Objective: Each entry that follows must be output without any deviation.

Supplied entries:
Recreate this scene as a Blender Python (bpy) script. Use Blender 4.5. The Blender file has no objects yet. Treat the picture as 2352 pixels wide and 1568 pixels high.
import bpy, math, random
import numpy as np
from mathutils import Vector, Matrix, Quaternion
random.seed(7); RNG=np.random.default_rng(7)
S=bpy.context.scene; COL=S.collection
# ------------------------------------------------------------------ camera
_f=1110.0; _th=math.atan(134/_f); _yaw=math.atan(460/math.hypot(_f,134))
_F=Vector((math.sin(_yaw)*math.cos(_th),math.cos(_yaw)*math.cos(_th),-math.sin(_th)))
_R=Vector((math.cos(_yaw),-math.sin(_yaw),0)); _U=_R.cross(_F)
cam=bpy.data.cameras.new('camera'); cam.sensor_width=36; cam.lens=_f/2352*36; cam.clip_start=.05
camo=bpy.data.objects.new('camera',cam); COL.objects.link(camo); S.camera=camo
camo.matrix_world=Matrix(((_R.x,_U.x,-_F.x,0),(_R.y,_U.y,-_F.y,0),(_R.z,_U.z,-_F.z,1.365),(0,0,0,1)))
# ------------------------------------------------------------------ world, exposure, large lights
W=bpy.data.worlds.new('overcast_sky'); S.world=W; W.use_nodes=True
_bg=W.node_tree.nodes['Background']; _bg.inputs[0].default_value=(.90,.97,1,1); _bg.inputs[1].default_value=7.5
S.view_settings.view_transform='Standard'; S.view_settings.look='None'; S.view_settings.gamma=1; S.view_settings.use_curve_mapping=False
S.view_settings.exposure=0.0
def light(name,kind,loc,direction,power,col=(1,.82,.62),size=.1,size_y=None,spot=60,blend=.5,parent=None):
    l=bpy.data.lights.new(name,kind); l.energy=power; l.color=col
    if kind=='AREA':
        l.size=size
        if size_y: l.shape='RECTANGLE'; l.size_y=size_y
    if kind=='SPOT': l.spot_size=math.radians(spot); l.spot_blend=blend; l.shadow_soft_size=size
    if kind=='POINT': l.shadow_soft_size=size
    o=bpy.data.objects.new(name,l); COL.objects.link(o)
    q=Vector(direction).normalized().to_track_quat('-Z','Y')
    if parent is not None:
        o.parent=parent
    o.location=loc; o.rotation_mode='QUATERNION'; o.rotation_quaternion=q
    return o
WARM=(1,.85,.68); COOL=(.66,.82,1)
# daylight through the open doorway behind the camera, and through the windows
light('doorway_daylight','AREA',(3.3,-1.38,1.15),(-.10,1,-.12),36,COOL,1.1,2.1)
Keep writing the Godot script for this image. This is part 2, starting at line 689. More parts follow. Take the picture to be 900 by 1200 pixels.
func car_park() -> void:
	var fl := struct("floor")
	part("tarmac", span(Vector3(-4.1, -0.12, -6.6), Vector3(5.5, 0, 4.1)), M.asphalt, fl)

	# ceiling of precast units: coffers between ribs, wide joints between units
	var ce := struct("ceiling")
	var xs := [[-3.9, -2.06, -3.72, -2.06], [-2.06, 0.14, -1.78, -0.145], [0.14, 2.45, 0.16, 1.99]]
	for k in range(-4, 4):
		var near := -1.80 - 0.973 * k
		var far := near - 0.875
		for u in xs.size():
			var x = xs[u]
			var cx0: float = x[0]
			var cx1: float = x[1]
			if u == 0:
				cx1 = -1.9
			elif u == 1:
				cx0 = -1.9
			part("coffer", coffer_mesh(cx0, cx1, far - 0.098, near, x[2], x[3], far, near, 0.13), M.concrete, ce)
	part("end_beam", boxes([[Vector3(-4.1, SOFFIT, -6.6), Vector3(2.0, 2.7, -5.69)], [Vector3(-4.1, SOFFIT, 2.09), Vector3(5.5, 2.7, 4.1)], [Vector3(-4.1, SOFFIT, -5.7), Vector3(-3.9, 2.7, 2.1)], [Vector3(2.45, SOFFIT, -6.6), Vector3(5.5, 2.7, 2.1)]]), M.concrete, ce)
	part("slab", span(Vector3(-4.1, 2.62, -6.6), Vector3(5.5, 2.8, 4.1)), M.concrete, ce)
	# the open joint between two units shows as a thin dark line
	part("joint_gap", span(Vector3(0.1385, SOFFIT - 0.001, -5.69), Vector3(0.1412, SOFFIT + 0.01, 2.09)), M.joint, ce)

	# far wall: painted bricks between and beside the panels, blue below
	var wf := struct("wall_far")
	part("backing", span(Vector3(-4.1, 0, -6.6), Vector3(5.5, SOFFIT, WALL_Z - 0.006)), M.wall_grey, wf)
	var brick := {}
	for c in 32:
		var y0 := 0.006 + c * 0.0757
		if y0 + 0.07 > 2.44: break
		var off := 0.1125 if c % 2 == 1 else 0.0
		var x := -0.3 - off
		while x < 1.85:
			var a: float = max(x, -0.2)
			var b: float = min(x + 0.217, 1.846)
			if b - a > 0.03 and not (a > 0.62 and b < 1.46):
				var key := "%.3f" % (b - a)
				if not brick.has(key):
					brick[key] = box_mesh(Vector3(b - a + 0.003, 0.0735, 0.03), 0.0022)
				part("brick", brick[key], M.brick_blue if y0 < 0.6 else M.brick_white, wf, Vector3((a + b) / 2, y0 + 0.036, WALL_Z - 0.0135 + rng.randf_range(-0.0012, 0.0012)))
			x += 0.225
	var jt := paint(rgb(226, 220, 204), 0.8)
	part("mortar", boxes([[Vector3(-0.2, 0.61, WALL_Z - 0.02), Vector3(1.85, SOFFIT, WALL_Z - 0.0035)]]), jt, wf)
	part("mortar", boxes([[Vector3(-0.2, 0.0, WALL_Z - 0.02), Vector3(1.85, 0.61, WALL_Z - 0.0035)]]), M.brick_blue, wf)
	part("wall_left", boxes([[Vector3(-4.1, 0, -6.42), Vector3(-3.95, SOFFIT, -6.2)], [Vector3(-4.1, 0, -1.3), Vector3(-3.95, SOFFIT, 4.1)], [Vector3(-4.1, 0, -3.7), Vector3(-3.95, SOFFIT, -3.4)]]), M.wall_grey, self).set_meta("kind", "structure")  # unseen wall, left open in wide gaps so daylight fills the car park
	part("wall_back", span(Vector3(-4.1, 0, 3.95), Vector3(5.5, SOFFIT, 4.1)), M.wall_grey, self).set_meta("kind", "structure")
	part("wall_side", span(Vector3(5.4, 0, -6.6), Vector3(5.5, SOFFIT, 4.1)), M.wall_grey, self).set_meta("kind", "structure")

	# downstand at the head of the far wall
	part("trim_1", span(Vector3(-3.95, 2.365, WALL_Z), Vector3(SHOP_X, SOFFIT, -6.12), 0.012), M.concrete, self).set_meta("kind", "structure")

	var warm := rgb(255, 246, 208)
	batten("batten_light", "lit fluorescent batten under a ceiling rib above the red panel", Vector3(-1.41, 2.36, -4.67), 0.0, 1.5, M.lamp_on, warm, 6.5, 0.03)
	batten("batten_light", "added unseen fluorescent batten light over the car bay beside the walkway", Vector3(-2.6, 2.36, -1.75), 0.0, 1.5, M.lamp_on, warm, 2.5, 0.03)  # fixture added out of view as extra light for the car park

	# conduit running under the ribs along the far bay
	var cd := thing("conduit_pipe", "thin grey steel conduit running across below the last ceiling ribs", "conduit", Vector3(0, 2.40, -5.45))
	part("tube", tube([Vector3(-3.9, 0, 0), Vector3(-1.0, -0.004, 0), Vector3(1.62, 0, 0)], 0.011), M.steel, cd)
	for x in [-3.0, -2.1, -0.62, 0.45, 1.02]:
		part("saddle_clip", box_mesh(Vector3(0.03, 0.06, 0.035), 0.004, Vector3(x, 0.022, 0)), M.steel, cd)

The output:
Recreate this scene as a Blender Python (bpy) script. Use Blender 4.5. The Blender file has no objects yet. Treat the picture as 2352 pixels wide and 1568 pixels high.
import bpy, math, random
import numpy as np
from mathutils import Vector, Matrix, Quaternion
random.seed(7); RNG=np.random.default_rng(7)
S=bpy.context.scene; COL=S.collection
# ------------------------------------------------------------------ camera
_f=1110.0; _th=math.atan(134/_f); _yaw=math.atan(460/math.hypot(_f,134))
_F=Vector((math.sin(_yaw)*math.cos(_th),math.cos(_yaw)*math.cos(_th),-math.sin(_th)))
_R=Vector((math.cos(_yaw),-math.sin(_yaw),0)); _U=_R.cross(_F)
cam=bpy.data.cameras.new('camera'); cam.sensor_width=36; cam.lens=_f/2352*36; cam.clip_start=.05
camo=bpy.data.objects.new('camera',cam); COL.objects.link(camo); S.camera=camo
camo.matrix_world=Matrix(((_R.x,_U.x,-_F.x,0),(_R.y,_U.y,-_F.y,0),(_R.z,_U.z,-_F.z,1.365),(0,0,0,1)))
# ------------------------------------------------------------------ world, exposure, large lights
W=bpy.data.worlds.new('overcast_sky'); S.world=W; W.use_nodes=True
_bg=W.node_tree.nodes['Background']; _bg.inputs[0].default_value=(.90,.97,1,1); _bg.inputs[1].default_value=7.5
S.view_settings.view_transform='Standard'; S.view_settings.look='None'; S.view_settings.gamma=1; S.view_settings.use_curve_mapping=False
S.view_settings.exposure=0.0
def light(name,kind,loc,direction,power,col=(1,.82,.62),size=.1,size_y=None,spot=60,blend=.5,parent=None):
    l=bpy.data.lights.new(name,kind); l.energy=power; l.color=col
    if kind=='AREA':
        l.size=size
        if size_y: l.shape='RECTANGLE'; l.size_y=size_y
    if kind=='SPOT': l.spot_size=math.radians(spot); l.spot_blend=blend; l.shadow_soft_size=size
    if kind=='POINT': l.shadow_soft_size=size
    o=bpy.data.objects.new(name,l); COL.objects.link(o)
    q=Vector(direction).normalized().to_track_quat('-Z','Y')
    if parent is not None:
        o.parent=parent
    o.location=loc; o.rotation_mode='QUATERNION'; o.rotation_quaternion=q
    return o
WARM=(1,.85,.68); COOL=(.66,.82,1)
# daylight through the open doorway behind the camera, and through the windows
light('doorway_daylight','AREA',(3.3,-1.38,1.15),(-.10,1,-.12),36,COOL,1.1,2.1)
Keep writing the Godot script for this image. This is part 2, starting at line 689. More parts follow. Take the picture to be 900 by 1200 pixels.
func car_park() -> void:
	var fl := struct("floor")
	part("tarmac", span(Vector3(-4.1, -0.12, -6.6), Vector3(5.5, 0, 4.1)), M.asphalt, fl)

	# ceiling of precast units: coffers between ribs, wide joints between units
	var ce := struct("ceiling")
	var xs := [[-3.9, -2.06, -3.72, -2.06], [-2.06, 0.14, -1.78, -0.145], [0.14, 2.45, 0.16, 1.99]]
	for k in range(-4, 4):
		var near := -1.80 - 0.973 * k
		var far := near - 0.875
		for u in xs.size():
			var x = xs[u]
			var cx0: float = x[0]
			var cx1: float = x[1]
			if u == 0:
				cx1 = -1.9
			elif u == 1:
				cx0 = -1.9
			part("coffer", coffer_mesh(cx0, cx1, far - 0.098, near, x[2], x[3], far, near, 0.13), M.concrete, ce)
	part("end_beam", boxes([[Vector3(-4.1, SOFFIT, -6.6), Vector3(2.0, 2.7, -5.69)], [Vector3(-4.1, SOFFIT, 2.09), Vector3(5.5, 2.7, 4.1)], [Vector3(-4.1, SOFFIT, -5.7), Vector3(-3.9, 2.7, 2.1)], [Vector3(2.45, SOFFIT, -6.6), Vector3(5.5, 2.7, 2.1)]]), M.concrete, ce)
	part("slab", span(Vector3(-4.1, 2.62, -6.6), Vector3(5.5, 2.8, 4.1)), M.concrete, ce)
	# the open joint between two units shows as a thin dark line
	part("joint_gap", span(Vector3(0.1385, SOFFIT - 0.001, -5.69), Vector3(0.1412, SOFFIT + 0.01, 2.09)), M.joint, ce)

	# far wall: painted bricks between and beside the panels, blue below
	var wf := struct("wall_far")
	part("backing", span(Vector3(-4.1, 0, -6.6), Vector3(5.5, SOFFIT, WALL_Z - 0.006)), M.wall_grey, wf)
	var brick := {}
	for c in 32:
		var y0 := 0.006 + c * 0.0757
		if y0 + 0.07 > 2.44: break
		var off := 0.1125 if c % 2 == 1 else 0.0
		var x := -0.3 - off
		while x < 1.85:
			var a: float = max(x, -0.2)
			var b: float = min(x + 0.217, 1.846)
			if b - a > 0.03 and not (a > 0.62 and b < 1.46):
				var key := "%.3f" % (b - a)
				if not brick.has(key):
					brick[key] = box_mesh(Vector3(b - a + 0.003, 0.0735, 0.03), 0.0022)
				part("brick", brick[key], M.brick_blue if y0 < 0.6 else M.brick_white, wf, Vector3((a + b) / 2, y0 + 0.036, WALL_Z - 0.0135 + rng.randf_range(-0.0012, 0.0012)))
			x += 0.225
	var jt := paint(rgb(226, 220, 204), 0.8)
	part("mortar", boxes([[Vector3(-0.2, 0.61, WALL_Z - 0.02), Vector3(1.85, SOFFIT, WALL_Z - 0.0035)]]), jt, wf)
	part("mortar", boxes([[Vector3(-0.2, 0.0, WALL_Z - 0.02), Vector3(1.85, 0.61, WALL_Z - 0.0035)]]), M.brick_blue, wf)
	part("wall_left", boxes([[Vector3(-4.1, 0, -6.42), Vector3(-3.95, SOFFIT, -6.2)], [Vector3(-4.1, 0, -1.3), Vector3(-3.95, SOFFIT, 4.1)], [Vector3(-4.1, 0, -3.7), Vector3(-3.95, SOFFIT, -3.4)]]), M.wall_grey, self).set_meta("kind", "structure")  # unseen wall, left open in wide gaps so daylight fills the car park
	part("wall_back", span(Vector3(-4.1, 0, 3.95), Vector3(5.5, SOFFIT, 4.1)), M.wall_grey, self).set_meta("kind", "structure")
	part("wall_side", span(Vector3(5.4, 0, -6.6), Vector3(5.5, SOFFIT, 4.1)), M.wall_grey, self).set_meta("kind", "structure")

	# downstand at the head of the far wall
	part("trim_1", span(Vector3(-3.95, 2.365, WALL_Z), Vector3(SHOP_X, SOFFIT, -6.12), 0.012), M.concrete, self).set_meta("kind", "structure")

	var warm := rgb(255, 246, 208)
	batten("batten_light", "lit fluorescent batten under a ceiling rib above the red panel", Vector3(-1.41, 2.36, -4.67), 0.0, 1.5, M.lamp_on, warm, 6.5, 0.03)
	batten("batten_light", "added unseen fluorescent batten light over the car bay beside the walkway", Vector3(-2.6, 2.36, -1.75), 0.0, 1.5, M.lamp_on, warm, 2.5, 0.03)  # fixture added out of view as extra light for the car park

	# conduit running under the ribs along the far bay
	var cd := thing("conduit_pipe", "thin grey steel conduit running across below the last ceiling ribs", "conduit", Vector3(0, 2.40, -5.45))
	part("tube", tube([Vector3(-3.9, 0, 0), Vector3(-1.0, -0.004, 0), Vector3(1.62, 0, 0)], 0.011), M.steel, cd)
	for x in [-3.0, -2.1, -0.62, 0.45, 1.02]:
		part("saddle_clip", box_mesh(Vector3(0.03, 0.06, 0.035), 0.004, Vector3(x, 0.022, 0)), M.steel, cd)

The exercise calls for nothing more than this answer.